Wednesday, February 11, 2009

Enough is enough.

My sincere apologies to everyone that visits my blog but I'm disabling comments until further notice, possibly until the L-39 is finished. I simply don't have the time or energy to put up with any more abuse and insults from certain posters. I believe in free speech and so I refuse to delete comments but I'm truly fed up with the bile being thrown at me lately in my own 'house'. To everyone that's been very cool and left some great comments and questions, thank you very very much, I *really* appreciate your support.

If you want to get in touch with me or have a question etc then please contact me through my youtube email.

I will still post updates on the plane whenever I can, but for now my blog will be a passive medium only I'm afraid.

Thanks for your understanding. I'm sorry it had to come to this.

Happy flying.


Thursday, February 5, 2009

Back seat drivers...

Yup, you can be one. Here's a shot of the rear cockpit so far.

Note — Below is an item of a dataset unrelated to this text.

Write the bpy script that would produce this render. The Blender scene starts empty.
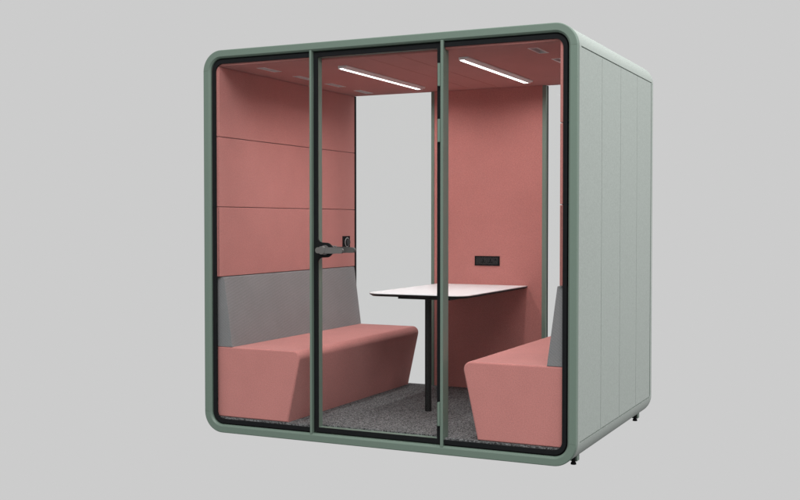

Click to enlarge as usual.

In case you're wondering about the orange panel on the centre console its technical name is the "Trainee Instrument Fault Simulator Panel", but a better description I think would be "Panel of Misery". ;)

The switches and levers on it let a rear seat instructor fail just about every single instrument in the front cockpit, in several combinations, including all electrical power, while everything in the rear pit continues to work normally. It's fantastic for partial panel or IFR training in Shared Cockpit. Most of the instruments in the L-39 are electrically driven and if you flip every failure switch at the same time then the only remaining reliable instruments in the front are, and I kid you not, the fuel quantity indicator and the slip ball. That's it. :)

Flip all those on someone at night or in cloud and you're going to be in for a lot of verbal abuse.

I should also mention that despite not having a huge 'step up' for the rear cockpit, visibility from the back seat of the L-39 is really good, and on a standard three degree approach you can easily maintain sight of the runway threshold and centreline until the very end of the flare.